[Items from a dataset]

* * * * *

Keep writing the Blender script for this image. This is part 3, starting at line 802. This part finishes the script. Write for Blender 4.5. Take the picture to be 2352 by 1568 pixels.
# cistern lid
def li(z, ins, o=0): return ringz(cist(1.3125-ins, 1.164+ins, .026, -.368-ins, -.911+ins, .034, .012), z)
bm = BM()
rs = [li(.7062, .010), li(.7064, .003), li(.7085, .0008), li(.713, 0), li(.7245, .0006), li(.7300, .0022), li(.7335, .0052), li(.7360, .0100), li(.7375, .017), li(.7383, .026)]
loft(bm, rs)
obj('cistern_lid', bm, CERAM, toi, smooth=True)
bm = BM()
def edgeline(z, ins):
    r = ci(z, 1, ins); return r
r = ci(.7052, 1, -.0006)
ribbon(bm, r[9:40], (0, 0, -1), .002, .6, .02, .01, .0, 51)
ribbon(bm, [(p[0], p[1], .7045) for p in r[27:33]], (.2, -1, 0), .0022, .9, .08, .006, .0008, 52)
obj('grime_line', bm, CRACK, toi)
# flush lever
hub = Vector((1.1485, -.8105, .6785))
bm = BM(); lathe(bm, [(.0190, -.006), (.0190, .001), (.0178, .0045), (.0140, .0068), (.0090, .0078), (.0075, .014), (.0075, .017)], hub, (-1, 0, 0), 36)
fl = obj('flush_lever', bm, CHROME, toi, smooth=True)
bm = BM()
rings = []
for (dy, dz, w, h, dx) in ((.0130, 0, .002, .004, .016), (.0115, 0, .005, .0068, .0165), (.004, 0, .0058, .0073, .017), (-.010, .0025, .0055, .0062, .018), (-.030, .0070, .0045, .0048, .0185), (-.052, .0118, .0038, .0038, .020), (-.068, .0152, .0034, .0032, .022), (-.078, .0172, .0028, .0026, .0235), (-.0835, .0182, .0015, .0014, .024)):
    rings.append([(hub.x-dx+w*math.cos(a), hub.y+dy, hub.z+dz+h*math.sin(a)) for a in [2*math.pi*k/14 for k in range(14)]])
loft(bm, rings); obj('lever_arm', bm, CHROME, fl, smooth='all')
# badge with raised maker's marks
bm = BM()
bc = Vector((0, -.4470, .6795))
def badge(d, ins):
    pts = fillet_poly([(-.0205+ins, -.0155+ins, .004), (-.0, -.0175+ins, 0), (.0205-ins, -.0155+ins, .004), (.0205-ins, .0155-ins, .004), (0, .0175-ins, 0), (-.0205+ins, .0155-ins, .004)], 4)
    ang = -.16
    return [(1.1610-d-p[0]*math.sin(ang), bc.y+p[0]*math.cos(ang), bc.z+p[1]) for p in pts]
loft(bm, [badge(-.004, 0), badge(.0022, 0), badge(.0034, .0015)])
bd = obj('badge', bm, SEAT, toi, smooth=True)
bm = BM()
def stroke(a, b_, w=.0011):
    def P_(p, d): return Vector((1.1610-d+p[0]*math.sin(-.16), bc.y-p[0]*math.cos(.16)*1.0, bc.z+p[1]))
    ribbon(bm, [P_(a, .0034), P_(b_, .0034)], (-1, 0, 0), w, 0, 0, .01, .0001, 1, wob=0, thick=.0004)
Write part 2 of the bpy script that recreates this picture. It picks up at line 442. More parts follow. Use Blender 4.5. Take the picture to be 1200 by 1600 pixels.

* * * * *

▶ **GIVEN EXERCISE**
Your task is to repeat the data exactly, with nothing left out.

▶ **SOLVED PROBLEM**
Keep writing the Blender script for this image. This is part 3, starting at line 802. This part finishes the script. Write for Blender 4.5. Take the picture to be 2352 by 1568 pixels.
# cistern lid
def li(z, ins, o=0): return ringz(cist(1.3125-ins, 1.164+ins, .026, -.368-ins, -.911+ins, .034, .012), z)
bm = BM()
rs = [li(.7062, .010), li(.7064, .003), li(.7085, .0008), li(.713, 0), li(.7245, .0006), li(.7300, .0022), li(.7335, .0052), li(.7360, .0100), li(.7375, .017), li(.7383, .026)]
loft(bm, rs)
obj('cistern_lid', bm, CERAM, toi, smooth=True)
bm = BM()
def edgeline(z, ins):
    r = ci(z, 1, ins); return r
r = ci(.7052, 1, -.0006)
ribbon(bm, r[9:40], (0, 0, -1), .002, .6, .02, .01, .0, 51)
ribbon(bm, [(p[0], p[1], .7045) for p in r[27:33]], (.2, -1, 0), .0022, .9, .08, .006, .0008, 52)
obj('grime_line', bm, CRACK, toi)
# flush lever
hub = Vector((1.1485, -.8105, .6785))
bm = BM(); lathe(bm, [(.0190, -.006), (.0190, .001), (.0178, .0045), (.0140, .0068), (.0090, .0078), (.0075, .014), (.0075, .017)], hub, (-1, 0, 0), 36)
fl = obj('flush_lever', bm, CHROME, toi, smooth=True)
bm = BM()
rings = []
for (dy, dz, w, h, dx) in ((.0130, 0, .002, .004, .016), (.0115, 0, .005, .0068, .0165), (.004, 0, .0058, .0073, .017), (-.010, .0025, .0055, .0062, .018), (-.030, .0070, .0045, .0048, .0185), (-.052, .0118, .0038, .0038, .020), (-.068, .0152, .0034, .0032, .022), (-.078, .0172, .0028, .0026, .0235), (-.0835, .0182, .0015, .0014, .024)):
    rings.append([(hub.x-dx+w*math.cos(a), hub.y+dy, hub.z+dz+h*math.sin(a)) for a in [2*math.pi*k/14 for k in range(14)]])
loft(bm, rings); obj('lever_arm', bm, CHROME, fl, smooth='all')
# badge with raised maker's marks
bm = BM()
bc = Vector((0, -.4470, .6795))
def badge(d, ins):
    pts = fillet_poly([(-.0205+ins, -.0155+ins, .004), (-.0, -.0175+ins, 0), (.0205-ins, -.0155+ins, .004), (.0205-ins, .0155-ins, .004), (0, .0175-ins, 0), (-.0205+ins, .0155-ins, .004)], 4)
    ang = -.16
    return [(1.1610-d-p[0]*math.sin(ang), bc.y+p[0]*math.cos(ang), bc.z+p[1]) for p in pts]
loft(bm, [badge(-.004, 0), badge(.0022, 0), badge(.0034, .0015)])
bd = obj('badge', bm, SEAT, toi, smooth=True)
bm = BM()
def stroke(a, b_, w=.0011):
    def P_(p, d): return Vector((1.1610-d+p[0]*math.sin(-.16), bc.y-p[0]*math.cos(.16)*1.0, bc.z+p[1]))
    ribbon(bm, [P_(a, .0034), P_(b_, .0034)], (-1, 0, 0), w, 0, 0, .01, .0001, 1, wob=0, thick=.0004)
Write part 2 of the bpy script that recreates this picture. It picks up at line 442. More parts follow. Use Blender 4.5. Take the picture to be 1200 by 1600 pixels.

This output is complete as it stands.